Experimental Design
The experiment is a within-subject design with two games: dictator games and public goods games. The dictator games and public goods games are presented in random order at the individual level.
The dictator games consist of two tasks: a decision task and a prediction task. The decision task will elicit subjects' excuse-driven risk behavior, while the prediction task will evaluate their predictions of others' excuse-driven behavior under the same risk scenarios. To control for possible ordering effects, we will randomize the order of the decision and prediction tasks at the individual level. In each task, subjects are presented with the same five sets of multiple price lists, comprising a normalization price list and four valuation price lists.
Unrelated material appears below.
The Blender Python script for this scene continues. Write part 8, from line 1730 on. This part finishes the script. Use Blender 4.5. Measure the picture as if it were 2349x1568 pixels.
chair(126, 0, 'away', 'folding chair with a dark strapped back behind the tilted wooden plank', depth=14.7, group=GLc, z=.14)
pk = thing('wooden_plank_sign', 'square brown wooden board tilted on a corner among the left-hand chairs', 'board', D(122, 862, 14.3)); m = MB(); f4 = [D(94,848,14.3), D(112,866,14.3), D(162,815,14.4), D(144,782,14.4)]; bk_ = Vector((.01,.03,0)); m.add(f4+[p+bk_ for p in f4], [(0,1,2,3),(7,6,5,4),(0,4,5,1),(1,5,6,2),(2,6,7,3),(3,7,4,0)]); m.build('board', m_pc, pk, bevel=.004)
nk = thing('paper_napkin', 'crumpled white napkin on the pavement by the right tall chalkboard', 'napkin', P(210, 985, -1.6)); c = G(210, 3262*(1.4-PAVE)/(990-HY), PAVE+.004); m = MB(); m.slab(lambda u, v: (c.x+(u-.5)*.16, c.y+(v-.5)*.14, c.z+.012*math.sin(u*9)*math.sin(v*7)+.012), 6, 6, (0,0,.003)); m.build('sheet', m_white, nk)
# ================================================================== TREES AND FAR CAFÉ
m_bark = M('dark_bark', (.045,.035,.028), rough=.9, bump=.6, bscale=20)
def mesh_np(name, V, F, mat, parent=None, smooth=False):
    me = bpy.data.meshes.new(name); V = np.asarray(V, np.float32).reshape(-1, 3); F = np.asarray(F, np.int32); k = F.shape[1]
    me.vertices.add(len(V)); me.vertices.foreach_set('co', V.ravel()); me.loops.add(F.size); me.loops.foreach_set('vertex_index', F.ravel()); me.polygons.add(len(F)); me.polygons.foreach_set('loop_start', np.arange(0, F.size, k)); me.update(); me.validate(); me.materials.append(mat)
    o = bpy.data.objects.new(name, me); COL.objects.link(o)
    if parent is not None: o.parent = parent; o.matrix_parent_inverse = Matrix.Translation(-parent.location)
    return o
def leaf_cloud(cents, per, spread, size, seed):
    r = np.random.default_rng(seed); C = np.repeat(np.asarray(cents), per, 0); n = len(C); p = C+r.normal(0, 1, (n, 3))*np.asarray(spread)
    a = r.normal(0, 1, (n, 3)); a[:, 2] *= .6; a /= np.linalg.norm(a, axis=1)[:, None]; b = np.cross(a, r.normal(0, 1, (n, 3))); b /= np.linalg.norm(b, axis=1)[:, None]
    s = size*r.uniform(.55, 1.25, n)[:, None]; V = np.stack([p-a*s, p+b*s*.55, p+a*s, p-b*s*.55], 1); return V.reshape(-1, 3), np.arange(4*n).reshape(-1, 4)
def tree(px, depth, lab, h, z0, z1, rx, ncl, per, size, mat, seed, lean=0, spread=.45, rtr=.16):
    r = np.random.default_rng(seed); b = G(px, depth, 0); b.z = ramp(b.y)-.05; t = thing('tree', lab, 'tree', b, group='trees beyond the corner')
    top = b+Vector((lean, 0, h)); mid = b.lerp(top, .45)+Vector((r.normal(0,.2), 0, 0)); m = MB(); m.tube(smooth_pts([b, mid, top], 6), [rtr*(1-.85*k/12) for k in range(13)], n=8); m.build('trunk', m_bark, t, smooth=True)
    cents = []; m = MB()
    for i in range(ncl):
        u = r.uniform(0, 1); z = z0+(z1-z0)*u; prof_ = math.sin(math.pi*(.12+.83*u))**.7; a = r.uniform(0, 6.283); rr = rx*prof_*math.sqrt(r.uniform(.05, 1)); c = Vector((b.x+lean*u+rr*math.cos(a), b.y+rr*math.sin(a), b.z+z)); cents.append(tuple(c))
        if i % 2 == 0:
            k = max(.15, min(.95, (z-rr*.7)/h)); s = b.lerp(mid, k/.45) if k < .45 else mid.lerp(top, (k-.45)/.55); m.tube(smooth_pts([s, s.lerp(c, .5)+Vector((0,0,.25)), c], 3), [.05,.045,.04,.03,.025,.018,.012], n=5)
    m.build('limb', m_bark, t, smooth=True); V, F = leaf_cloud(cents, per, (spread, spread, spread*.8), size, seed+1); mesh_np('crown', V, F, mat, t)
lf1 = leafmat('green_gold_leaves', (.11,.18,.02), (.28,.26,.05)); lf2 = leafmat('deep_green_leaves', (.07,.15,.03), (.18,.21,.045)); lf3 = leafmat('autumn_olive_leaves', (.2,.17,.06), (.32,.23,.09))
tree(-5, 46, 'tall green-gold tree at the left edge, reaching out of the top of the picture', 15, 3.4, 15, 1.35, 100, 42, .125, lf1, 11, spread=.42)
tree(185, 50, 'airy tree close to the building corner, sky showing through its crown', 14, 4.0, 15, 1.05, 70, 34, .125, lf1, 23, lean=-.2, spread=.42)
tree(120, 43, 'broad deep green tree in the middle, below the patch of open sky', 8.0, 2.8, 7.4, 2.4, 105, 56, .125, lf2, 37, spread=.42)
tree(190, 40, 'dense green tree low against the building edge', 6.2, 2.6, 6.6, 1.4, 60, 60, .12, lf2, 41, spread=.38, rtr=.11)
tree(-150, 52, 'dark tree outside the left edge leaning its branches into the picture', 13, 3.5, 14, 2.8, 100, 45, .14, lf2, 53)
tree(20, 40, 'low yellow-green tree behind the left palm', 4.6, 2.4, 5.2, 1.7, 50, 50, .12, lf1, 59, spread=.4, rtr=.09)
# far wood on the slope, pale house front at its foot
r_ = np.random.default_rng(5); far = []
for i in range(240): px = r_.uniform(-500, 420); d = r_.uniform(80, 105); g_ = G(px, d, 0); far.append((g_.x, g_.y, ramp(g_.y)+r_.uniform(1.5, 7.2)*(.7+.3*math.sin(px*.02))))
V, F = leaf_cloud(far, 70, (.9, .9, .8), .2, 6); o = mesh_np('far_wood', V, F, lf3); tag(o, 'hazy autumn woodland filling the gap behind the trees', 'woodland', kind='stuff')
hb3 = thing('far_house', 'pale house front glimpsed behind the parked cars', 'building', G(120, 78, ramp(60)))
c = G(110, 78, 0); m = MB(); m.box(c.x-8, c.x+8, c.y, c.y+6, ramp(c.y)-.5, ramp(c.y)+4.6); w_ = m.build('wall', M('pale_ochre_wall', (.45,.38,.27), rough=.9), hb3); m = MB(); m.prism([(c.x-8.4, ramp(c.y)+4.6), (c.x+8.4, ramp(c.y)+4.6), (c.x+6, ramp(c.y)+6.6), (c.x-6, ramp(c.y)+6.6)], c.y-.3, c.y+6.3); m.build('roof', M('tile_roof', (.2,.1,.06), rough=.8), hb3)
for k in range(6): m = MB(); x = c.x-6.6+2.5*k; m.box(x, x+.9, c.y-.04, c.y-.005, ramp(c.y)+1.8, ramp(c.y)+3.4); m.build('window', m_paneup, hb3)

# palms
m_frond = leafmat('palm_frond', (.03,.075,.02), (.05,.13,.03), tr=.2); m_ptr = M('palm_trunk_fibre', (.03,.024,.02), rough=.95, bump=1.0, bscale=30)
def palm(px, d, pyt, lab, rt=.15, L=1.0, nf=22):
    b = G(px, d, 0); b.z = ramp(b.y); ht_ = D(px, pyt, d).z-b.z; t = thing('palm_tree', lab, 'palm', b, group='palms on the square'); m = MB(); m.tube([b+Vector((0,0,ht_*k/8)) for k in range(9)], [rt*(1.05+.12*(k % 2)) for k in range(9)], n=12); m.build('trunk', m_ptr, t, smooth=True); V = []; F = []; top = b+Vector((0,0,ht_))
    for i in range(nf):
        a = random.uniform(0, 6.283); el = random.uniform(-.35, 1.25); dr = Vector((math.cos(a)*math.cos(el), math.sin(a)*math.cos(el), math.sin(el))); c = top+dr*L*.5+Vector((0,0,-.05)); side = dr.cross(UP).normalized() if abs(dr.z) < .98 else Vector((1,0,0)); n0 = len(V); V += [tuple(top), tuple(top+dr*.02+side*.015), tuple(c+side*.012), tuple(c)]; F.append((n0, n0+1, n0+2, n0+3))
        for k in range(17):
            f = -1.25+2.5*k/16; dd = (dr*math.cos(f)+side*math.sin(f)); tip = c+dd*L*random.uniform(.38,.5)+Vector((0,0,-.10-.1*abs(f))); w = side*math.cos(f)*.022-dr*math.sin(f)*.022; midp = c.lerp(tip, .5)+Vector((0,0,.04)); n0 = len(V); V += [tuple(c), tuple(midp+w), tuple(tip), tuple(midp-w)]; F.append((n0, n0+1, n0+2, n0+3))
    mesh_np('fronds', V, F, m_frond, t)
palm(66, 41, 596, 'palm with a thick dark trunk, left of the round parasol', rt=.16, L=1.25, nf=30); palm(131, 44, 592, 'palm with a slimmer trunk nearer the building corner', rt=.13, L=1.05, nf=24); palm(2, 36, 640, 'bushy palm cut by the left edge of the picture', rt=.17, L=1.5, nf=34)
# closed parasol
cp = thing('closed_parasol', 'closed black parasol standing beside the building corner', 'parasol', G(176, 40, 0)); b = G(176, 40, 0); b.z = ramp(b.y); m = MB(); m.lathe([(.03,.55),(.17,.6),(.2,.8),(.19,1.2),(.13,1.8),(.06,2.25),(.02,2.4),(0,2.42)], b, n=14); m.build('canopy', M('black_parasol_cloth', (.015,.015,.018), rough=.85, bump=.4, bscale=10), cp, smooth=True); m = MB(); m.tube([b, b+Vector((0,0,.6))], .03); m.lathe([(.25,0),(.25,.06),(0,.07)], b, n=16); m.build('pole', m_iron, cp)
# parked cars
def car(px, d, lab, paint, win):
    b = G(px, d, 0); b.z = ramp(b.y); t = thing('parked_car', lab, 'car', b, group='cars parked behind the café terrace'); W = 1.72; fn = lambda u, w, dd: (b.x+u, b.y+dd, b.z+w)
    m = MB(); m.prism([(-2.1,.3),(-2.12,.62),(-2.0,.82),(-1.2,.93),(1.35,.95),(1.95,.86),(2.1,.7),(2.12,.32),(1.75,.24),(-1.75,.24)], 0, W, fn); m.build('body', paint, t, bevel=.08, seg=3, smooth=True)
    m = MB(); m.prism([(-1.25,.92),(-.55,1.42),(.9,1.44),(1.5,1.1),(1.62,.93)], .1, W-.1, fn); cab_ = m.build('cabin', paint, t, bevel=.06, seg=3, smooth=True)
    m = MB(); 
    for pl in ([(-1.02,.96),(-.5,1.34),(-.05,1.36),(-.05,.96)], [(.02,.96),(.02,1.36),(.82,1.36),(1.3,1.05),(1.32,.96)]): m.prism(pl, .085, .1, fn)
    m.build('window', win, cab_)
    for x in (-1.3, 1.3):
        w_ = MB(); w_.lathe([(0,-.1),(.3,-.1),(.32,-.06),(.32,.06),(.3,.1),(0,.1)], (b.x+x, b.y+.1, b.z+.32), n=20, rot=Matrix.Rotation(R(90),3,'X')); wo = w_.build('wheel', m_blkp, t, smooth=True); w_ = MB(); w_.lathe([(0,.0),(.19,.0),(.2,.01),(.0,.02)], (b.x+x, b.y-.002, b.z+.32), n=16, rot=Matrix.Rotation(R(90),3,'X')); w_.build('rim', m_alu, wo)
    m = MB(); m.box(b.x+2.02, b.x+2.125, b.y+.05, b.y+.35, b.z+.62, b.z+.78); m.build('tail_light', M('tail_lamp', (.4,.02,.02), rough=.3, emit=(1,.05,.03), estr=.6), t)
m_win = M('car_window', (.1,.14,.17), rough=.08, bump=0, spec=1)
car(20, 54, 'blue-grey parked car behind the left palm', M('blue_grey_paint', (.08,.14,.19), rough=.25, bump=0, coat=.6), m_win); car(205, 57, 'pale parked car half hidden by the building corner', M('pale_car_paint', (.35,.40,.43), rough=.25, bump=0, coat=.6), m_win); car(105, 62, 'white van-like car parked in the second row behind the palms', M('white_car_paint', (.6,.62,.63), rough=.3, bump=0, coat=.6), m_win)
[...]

Except for the normalization price list, the rest of four price lists will be presented in a random order for each subject.
The public good games, framed as an irrigation provision problem, contain five different games. Subjects in the same experimental session participate in all five games. The experiment always begins with the baseline scenario (G0) in which each subject must choose between keeping one token with some private returns or investing it in a group fund with some collective returns to each participant for each token invested by the group. The rest of four games present varying degrees of risk to private and collective returns. Here, we conduct a between-subjects design with two treatments: a control group without partial insurance and a treatment group with partial insurance. In the control group, subjects face private investment alone (G1), private investment with a reduced risk (G3), public investment alone (G2), and public investment with a reduced risk (G4). In the treatment group, the private-risk game (G1) and the collective-risk game (G2) are the same as those in the control group. Instead, games of G3 and G4 are changed to private investment alongside a partial insurance option (G3’) and public investment alongside a partial insurance option (G4’). To control for possible ordering effects, we randomize the order of the five different games. With the purpose of reducing subjects’ cognitive load and subsequent noisy responses and maintaining task consistency, the experiment always starts with G0, then G1 or G2, and then G3 or G4 (G3’ or G4’).